Parmi les manifestants, un jeune commerçant, Pramuol Pinsoongeun, explique sa colère vis-à-vis du gouvernement :

« Le gouvernement semble ne pas réagir à la situation subie par le peuple. Si l'on considère les événements violents auxquels on assiste, le gouvernement reste inerte, il ne fait pas preuve de responsabilité. Quant à la police, je pense qu'elle n'est ni neutre ni juste vis-à-vis du peuple. Comme vous le voyez, ils tirent sans cesse des grenades lacrymogènes alors que nous avons les mains vides. »

Plus tard dans la soirée, les manifestants se sont retiré des abords de la Maison du gouvernement pour se regrouper dans le centre historique de la ville, en comptant bien recommencer leur assaut contre le siège du gouvernement ce mardi, car l'ultimatum que Suthep Thaugsuban a adressé à la chef du gouvernement court jusqu'à mardi soir.

Le leader du mouvement espère faire tomber le gouvernement d'ici là. Il a demandé ce lundi soir à ses troupes de se mobiliser dès mardi, à 7h du matin pour marcher jusqu'au quartier général de la police.

Quel rôle pour l'armée ?

L’incertitude aujourd’hui, c’est le rôle que va jouer l’armée. Surtout que la Thaïlande a connu 18 tentatives ou véritables coups d'Etat depuis 1932, année de l'établissement de la monarchie constitutionnelle. On observe une certaine réserve de l'armée. Le chef de l'état-major s'est pour la première fois exprimé il y a quelques jours pour dire que la crise devait se régler dans le calme.
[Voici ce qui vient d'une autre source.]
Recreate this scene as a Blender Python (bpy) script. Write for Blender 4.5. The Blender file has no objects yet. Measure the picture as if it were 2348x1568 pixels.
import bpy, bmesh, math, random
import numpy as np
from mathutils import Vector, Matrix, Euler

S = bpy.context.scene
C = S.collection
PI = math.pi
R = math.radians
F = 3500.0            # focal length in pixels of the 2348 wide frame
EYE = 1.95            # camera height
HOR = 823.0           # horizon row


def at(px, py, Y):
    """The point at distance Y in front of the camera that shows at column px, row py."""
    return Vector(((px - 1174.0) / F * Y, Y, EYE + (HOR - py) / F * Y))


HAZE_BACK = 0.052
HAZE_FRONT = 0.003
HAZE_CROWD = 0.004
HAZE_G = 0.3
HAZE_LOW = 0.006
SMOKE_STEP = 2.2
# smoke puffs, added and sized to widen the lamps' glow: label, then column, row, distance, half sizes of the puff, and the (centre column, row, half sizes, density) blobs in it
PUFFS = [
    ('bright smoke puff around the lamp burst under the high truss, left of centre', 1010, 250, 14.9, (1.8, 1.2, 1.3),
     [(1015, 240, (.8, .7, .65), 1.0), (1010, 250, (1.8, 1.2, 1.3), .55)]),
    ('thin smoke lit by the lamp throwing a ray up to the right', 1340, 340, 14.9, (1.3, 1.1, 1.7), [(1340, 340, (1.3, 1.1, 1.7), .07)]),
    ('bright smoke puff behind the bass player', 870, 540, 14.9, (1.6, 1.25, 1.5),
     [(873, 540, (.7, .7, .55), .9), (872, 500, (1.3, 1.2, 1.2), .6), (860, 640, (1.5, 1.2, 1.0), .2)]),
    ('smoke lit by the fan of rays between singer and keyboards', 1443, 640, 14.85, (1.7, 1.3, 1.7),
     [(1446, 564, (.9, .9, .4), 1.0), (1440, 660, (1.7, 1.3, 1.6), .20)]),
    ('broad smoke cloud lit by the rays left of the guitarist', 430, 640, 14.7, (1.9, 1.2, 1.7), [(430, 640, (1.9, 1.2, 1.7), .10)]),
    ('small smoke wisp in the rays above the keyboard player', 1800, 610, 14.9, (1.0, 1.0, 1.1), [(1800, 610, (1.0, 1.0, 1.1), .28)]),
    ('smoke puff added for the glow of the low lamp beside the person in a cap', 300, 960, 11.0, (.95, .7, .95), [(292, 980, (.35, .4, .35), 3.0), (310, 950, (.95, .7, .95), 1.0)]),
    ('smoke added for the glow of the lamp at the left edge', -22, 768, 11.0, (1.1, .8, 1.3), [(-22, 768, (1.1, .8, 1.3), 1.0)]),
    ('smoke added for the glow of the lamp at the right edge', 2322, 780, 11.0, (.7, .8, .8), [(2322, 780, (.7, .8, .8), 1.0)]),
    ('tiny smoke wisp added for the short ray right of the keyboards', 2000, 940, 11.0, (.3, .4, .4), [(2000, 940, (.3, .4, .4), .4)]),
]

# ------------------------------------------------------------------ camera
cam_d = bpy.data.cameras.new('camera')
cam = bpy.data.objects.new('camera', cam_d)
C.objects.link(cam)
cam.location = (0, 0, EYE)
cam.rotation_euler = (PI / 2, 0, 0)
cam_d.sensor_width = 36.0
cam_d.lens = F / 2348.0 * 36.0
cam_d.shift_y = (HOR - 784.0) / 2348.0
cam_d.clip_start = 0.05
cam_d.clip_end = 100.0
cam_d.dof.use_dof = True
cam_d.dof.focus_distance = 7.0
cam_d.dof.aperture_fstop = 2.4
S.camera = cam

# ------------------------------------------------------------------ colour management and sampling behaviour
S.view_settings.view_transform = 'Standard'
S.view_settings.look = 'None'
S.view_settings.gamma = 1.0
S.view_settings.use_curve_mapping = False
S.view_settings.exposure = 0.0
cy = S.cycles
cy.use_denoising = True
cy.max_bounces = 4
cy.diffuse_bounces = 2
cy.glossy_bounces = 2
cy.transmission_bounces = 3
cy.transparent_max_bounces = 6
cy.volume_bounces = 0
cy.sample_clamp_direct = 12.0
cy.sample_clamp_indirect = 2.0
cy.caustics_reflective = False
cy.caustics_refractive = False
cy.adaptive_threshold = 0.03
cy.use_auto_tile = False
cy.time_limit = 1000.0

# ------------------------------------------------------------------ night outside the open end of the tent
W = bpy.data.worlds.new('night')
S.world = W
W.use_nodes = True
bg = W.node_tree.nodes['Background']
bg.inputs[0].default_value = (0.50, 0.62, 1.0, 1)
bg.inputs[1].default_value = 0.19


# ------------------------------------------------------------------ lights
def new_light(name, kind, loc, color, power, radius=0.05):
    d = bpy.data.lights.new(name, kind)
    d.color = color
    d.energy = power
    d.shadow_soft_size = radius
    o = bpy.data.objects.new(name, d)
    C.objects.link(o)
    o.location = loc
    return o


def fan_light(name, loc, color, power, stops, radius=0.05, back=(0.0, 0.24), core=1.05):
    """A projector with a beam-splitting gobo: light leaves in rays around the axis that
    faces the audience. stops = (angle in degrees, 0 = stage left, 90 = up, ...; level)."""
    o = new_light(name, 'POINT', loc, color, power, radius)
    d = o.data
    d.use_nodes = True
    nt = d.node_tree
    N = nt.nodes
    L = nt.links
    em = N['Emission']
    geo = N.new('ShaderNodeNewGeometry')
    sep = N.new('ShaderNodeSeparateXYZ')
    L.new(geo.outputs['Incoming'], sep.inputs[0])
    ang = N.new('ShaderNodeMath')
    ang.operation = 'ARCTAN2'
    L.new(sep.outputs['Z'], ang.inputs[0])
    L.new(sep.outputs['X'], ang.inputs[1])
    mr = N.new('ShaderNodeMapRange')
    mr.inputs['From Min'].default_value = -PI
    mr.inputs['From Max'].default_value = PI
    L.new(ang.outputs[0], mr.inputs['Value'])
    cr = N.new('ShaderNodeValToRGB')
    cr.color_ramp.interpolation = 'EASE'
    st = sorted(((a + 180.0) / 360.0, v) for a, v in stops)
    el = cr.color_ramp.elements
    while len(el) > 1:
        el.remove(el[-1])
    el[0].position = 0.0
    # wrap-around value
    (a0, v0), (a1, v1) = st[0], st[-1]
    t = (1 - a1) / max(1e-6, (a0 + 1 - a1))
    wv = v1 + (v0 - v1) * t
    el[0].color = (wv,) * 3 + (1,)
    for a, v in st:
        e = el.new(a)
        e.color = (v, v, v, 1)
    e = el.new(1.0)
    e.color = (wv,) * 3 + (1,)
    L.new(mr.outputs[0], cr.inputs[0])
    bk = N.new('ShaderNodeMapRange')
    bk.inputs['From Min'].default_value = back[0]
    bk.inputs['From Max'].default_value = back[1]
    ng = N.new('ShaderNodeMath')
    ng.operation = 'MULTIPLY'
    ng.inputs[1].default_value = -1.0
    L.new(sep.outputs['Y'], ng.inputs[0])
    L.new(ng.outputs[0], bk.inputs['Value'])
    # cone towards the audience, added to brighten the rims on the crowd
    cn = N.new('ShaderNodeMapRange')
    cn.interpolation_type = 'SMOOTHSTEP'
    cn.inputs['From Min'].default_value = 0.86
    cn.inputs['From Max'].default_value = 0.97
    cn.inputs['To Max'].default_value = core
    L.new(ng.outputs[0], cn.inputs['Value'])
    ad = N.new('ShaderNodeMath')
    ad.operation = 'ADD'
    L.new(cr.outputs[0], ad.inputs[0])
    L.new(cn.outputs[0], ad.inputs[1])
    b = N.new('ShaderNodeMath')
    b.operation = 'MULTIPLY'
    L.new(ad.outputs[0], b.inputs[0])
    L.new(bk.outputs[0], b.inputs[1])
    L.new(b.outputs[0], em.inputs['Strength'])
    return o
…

C'est comme si les militaires cherchaient à jouer un rôle de médiateur dans ce conflit. Idem pour la police, qui depuis le début essaye de ne pas tomber dans la provocation et d'éviter d'employer une force démesurée contre les manifestants. Le risque vient plutôt d'un conflit direct entre les opposants et les partisans du pouvoir, comme cela a été le cas samedi dernier, où la situation a brutalement dégénéré. Il y a eu quatre morts et plusieurs dizaines de blessés.

Ces événements montrent en réalité une profonde division de la société thaïlandaise.
A l’origine de ce mouvement de protestation, un projet de loi d’amnistie que voulait faire voter Yingluk Shinawatra. Un projet considéré par les opposants comme taillé sur mesure pour permettre le retour de son frère Thaksin.

Depuis qu'il a été renversé en 2006 dans un coup d'Etat, Thaksin vit en exil à Dubaï pour échapper à la prison pour malversations financières. Et même si ce texte a été rejeté par le Sénat, le mouvement n'a cessé de prendre de l'ampleur, de se radicaliser, et de faire remonter à la surface les profondes divisions de la société thaïlandaise.

La haine des riches envers les Thaksin

Les divisions dans la société thaïlandaise sont à l'origine un conflit social. Car d'un côté il y a la bourgeoisie, la classe moyenne, les gens de pouvoir, notamment économique de Bangkok qui haïssent littéralement la Première ministre et son frère Thaksin. Et de l'autre les pauvres, les petits commerçants, les ruraux qui sont fidèles au parti au pouvoir qu'ils considèrent comme le seul à avoir fait quelque chose pour eux.

Jeudi prochain est un grand événement en Thaïlande puisqu'on célèbre l'anniversaire du roi Pumipol Adulyadey qui fête ses 86 ans. Exceptionnellement, l'audience publique de la famille royale et des membres du gouvernement aura lieu à l'extérieur de la capitale. Malgré les tensions à Bangkok, il est peu probable que le chaos se poursuive pendant les cérémonies royales. Le roi est une personnalité révérée par les Thaïlandais, les manifestants marqueront probablement une pause pendant ces festivités.